Network, sure. Me and the 3 other developers here in Finland have good connections with each other...
I'm generally nervous around people, and usually most of these things cost $$$, and usually there isn't anything in Oregon. (IIRC the garage games indie thingy stopped a couple of years ago)
Me neither, but I just avoid the people who require a bullshit conversation as much as I can help it. I've spent some time at events with publisher types and ****ing hate it to be honest. I usually grab whatever drink they are buying, chat for a few minutes, start to listen to them drone on about women & cars & why they are the best in the industry, then find someone more interesting. They aren't all bad, but, well, actually they probably are.

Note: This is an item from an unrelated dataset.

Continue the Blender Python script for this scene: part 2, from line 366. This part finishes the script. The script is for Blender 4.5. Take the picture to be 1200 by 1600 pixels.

I do a lot of networking, but I'm fortunate to be in Boston, which has a very active and large dev community. My take on networking is to not be fake. I tend to make friends relatively easily and be interested in other people's stuff, so I'm somewhat doing what comes naturally. Generally I just try to learn about what the interesting people I meet are doing, and if we have intersecting interests, we talk about that. If I know people that might be helpful to them with what they're doing/interested in, I try to get them together. If they want to talk about my stuff, also cool. Part and parcel with it all, I'm also on the local IGDA board now (we get ~150-200 people to each meeting, I think), I try to help students out with advice on how to "get in" or make games, and I've started co-organizing a dev conference. I've also started working at Betahouse, a small co-working place near Central Square - it gets me out of the house, and I am meeting a bunch of really awesome VC startup / hacker types that I otherwise wouldn't. These are all things I wanted to do, but that also work with trying to be a good networker.
If you count hanging out in forums as networking, well uh... yeah. This is the part i am weak at. How else do I go about networking to provide my programming services ?
People tend to say that I'm good at networking, although I don't think of it as networking. For me, it's just hanging out with like-minded people and discussing games. The first time I went to a game industry event, I ended up chatting with a bunch of guys about Metal Gear and we all started doing Solid Snake impressions. Several months later, one of them lands a writing job at a major game website and writes a nice feature about me and my recent game. Who knew? Don't think of it as "work" or "bullshitting." Just have fun!
Yeah, I think thats pretty much key. There are plenty of people who are interesting, funny and have something useful to say, so its generally easy to find those amongst game devs who tend to be a bit more that way than the general population.